In Gaza and Israel?
T. E. Lawrence has been one of my many mentors for years. Mentors are guardrails that can help each of us from veering off our journey down our yellow brick roads of life. Since October 7, 2023, the world has been absorbed by the Israeli-Hamas war. Our initial attention dealt with the attacks on Israeli kubbits near the Gaza border.
According to Human Rights Watch, Hamas gunmen killed 1,400, mostly civilians, living in several Israeli kubbits near the border with Gaza. The world saw many videos of Hamas militants as they shot, burnt infants, and beheaded people.
The Israeli Defense Forces (IDF) had missed the invasion plans and were also late in responding to the various incursions. In the past fifty days, the UN estimates more than 14,000 Gazans have been killed as a result of the IDF’s response to Hamas. For the past week, American TVs have dwelled upon the release of some of the hostages held by Hamas and other groups in Gaza.
While it is important to get the hostages out of Gaza, I don’t hear much discussion about the number of children, women, and the elderly killed by the IDF. The vast majority of the deaths in Gaza weren’t Hamas personnel. Most of the deaths were innocent Gazans, as were the hostages.
Enter T.E. Lawrence. Lawrence was a junior liaison officer at the time of WWI. Two things were happening concurringly in the British mindset. The first was to stop the Ottomans and their alliance with the Germans. This involved Lawrence and the Arab Revolt. The other was the Sykes-Picot agreement, which was initially a secret agreement.
Lawrence went about toppling the Ottoman Turks by assisting in the Arab Revolt (1916-18). The major battle was at the port of Aqaba on the Red Sea. Lawrence planned and carried out the Battle of Aqaba. He didn’t share the typical British mindset about the Arabs. He wrote, “Do not try to do too much with your own hands. Better the Arabs do it tolerably than that you do it perfectly. It is their war, and you are there to help them, not to win it for them.”

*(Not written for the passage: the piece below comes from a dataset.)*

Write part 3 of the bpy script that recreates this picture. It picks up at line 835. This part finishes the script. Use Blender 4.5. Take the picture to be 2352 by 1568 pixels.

The Sykes-Picot agreement was between the British and French. After defeating the Germans and the Ottoman Turks, the British and French would control agreed-upon areas. No Arabs were a part of this accord.
At the Paris Peace Conference in 1919, the Allies failed to give any Arab groups independence. This is the Arab delegation, which included T.E. Lawrence. Lawrence was a part of the Arab delegation.
Lawrence was furious about Sykes-Picot, the Peace Conference, and the Treaty of Versailles. As a result, he resigned his commission in the British army.
Winston Churchill said at T.E. Lawrence’s funeral, “I deem him one of the greatest beings alive in our time. I do not see his like elsewhere. I fear whatever our need we shall never see his like again...‘His name will live in history.’ That is true. It will live in English letters; it will live in the annals of war... and in the legends of Arabia.
A year prior to the end of WWI, a group of Jewish Zionists wrote the British Foreign Secretary, Lord Balfour. They wanted the British to back them with their desire for a State of Israel. This was his reply.
In a very long sentence, Balfour doesn’t mention a country; he merely says that the British government endorses “in Palestine of a national home for the Jewish people.” The other half of that sentence is qualified. He wrote, “... it being clearly understood that nothing shall be done which may prejudice the civil and religious rights of existing non-Jewish communities in Palestine, or the rights and political status enjoyed by Jews in any other country.”
We find ourselves a century later with a war between Israel and Hamas. It doesn’t seem that Israel followed the Balfour Declaration was followed.